> WRITTEN REQUEST: Repeat exactly, and only, the lines from the one that contains "if u == 398 and v < 330: continue" through the one that contains "back(u, v +", both ends included.

[Records with scene code]
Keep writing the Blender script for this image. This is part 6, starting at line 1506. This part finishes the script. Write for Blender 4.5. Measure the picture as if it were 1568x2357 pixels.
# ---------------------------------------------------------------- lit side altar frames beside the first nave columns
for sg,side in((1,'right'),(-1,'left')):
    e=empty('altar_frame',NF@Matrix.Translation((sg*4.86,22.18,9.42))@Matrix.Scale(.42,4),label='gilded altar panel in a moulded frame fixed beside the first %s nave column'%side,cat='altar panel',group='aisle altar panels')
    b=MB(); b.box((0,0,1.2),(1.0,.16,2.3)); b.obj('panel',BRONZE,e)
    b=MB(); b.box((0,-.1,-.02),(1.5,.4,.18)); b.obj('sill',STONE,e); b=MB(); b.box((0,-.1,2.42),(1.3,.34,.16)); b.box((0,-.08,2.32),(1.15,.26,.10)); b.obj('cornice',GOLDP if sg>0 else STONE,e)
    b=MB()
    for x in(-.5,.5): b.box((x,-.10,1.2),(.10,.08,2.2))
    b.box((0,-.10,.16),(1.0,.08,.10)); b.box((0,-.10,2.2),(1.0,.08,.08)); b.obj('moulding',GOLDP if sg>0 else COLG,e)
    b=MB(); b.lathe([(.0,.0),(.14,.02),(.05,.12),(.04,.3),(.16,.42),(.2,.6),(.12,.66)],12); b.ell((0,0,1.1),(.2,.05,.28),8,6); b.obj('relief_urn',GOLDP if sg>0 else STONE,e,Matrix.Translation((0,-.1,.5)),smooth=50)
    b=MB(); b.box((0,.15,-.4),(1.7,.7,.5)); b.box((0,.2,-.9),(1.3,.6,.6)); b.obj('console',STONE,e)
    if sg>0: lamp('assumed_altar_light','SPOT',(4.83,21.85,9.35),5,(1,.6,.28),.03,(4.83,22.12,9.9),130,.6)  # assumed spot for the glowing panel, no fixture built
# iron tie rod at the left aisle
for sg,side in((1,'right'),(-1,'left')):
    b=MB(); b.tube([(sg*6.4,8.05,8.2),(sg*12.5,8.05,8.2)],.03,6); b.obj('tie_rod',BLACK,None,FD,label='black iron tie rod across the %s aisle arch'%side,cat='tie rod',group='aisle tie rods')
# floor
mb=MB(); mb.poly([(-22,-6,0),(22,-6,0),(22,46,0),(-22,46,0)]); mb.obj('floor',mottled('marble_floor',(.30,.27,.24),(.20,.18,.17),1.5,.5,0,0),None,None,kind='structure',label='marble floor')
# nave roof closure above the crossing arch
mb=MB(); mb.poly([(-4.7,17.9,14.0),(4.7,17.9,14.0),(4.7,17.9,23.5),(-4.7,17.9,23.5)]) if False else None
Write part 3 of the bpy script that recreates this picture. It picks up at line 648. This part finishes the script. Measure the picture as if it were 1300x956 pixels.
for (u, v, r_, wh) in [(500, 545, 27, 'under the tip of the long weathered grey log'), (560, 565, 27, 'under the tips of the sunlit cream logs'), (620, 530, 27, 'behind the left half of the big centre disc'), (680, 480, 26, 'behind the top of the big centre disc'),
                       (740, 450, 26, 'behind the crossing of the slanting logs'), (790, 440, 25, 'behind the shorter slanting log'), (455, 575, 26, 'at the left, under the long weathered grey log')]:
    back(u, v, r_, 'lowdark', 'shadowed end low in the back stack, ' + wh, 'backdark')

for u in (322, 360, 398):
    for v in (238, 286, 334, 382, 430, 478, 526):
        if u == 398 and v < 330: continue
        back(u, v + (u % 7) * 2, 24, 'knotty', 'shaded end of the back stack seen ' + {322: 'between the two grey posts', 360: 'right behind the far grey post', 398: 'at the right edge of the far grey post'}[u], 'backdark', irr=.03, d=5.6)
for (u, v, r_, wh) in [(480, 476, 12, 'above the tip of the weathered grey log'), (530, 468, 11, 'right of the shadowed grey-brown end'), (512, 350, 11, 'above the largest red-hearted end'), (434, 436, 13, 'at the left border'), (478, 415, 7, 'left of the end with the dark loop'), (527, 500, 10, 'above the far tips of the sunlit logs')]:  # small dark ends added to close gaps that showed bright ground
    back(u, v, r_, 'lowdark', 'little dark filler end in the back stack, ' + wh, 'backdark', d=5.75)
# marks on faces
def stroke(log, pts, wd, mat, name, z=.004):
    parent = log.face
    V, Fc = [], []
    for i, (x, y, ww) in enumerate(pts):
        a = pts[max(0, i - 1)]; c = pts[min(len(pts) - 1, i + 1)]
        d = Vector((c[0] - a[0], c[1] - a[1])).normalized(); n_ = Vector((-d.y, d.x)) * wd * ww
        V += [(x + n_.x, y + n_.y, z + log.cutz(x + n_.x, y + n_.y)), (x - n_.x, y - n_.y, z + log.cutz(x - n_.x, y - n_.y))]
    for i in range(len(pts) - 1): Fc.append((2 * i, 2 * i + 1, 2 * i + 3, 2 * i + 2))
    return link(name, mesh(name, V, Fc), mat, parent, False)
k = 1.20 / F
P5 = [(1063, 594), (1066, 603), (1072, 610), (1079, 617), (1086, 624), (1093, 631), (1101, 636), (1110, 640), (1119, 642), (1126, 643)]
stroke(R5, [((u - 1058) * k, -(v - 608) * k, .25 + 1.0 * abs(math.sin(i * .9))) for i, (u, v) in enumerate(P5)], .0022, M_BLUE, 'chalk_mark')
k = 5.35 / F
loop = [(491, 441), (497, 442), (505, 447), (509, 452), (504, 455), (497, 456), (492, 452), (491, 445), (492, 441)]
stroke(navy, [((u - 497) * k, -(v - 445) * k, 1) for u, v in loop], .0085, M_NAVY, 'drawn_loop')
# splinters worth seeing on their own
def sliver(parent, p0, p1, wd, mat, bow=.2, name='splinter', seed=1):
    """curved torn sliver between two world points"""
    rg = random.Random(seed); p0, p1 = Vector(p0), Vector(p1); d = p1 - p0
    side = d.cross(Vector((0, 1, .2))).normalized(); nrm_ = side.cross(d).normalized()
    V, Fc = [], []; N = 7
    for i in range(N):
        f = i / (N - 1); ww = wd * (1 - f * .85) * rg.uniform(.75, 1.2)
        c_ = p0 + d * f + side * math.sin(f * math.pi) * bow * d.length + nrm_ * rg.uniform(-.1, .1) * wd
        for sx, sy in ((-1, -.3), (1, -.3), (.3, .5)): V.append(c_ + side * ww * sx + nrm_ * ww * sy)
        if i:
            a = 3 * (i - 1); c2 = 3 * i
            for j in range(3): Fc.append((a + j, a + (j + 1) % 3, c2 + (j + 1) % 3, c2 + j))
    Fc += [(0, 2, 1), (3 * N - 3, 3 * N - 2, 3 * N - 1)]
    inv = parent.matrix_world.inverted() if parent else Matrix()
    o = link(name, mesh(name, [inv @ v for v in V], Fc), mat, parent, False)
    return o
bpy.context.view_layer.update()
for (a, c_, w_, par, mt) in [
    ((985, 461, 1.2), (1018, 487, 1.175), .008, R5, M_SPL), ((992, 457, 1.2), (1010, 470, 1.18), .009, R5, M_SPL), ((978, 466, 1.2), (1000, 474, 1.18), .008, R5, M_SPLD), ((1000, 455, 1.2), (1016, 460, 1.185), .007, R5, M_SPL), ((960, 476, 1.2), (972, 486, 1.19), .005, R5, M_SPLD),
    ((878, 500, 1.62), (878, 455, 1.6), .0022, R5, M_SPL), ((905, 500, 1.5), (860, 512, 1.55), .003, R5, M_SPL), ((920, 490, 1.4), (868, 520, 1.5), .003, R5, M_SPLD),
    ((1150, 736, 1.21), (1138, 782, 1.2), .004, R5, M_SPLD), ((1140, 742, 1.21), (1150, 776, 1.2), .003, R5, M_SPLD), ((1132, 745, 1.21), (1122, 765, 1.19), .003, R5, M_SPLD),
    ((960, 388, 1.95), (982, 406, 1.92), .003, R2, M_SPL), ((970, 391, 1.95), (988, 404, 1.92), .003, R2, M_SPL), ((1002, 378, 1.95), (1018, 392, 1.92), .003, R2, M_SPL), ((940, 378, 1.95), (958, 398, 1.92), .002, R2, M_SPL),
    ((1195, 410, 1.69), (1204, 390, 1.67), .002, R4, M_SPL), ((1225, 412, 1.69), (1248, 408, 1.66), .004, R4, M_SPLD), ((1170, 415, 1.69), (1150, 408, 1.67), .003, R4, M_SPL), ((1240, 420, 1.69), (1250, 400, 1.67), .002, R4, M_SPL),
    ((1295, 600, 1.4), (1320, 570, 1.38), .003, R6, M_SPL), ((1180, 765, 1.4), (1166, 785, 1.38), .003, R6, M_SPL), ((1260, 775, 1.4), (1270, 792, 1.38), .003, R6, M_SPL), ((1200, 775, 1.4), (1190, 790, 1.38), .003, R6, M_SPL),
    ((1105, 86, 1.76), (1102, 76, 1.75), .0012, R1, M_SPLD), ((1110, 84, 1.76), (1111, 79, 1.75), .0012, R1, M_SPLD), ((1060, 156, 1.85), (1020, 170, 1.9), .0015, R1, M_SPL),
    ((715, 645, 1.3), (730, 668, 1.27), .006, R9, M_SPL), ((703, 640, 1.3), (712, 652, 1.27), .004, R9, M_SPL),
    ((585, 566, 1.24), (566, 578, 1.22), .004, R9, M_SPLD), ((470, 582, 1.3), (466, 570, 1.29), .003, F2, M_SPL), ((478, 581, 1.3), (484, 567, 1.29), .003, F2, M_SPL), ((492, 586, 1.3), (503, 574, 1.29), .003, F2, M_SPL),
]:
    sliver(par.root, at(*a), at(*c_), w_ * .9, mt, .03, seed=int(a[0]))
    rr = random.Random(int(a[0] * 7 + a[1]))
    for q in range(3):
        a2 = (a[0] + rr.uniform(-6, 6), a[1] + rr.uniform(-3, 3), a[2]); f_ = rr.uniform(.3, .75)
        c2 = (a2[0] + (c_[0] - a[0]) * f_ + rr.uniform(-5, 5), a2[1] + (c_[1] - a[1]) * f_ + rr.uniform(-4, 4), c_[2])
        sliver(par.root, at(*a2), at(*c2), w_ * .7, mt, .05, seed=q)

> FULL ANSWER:
        if u == 398 and v < 330: continue
        back(u, v + (u % 7) * 2, 24, 'knotty', 'shaded end of the back stack seen ' + {322: 'between the two grey posts', 360: 'right behind the far grey post', 398: 'at the right edge of the far grey post'}[u], 'backdark', irr=.03, d=5.6)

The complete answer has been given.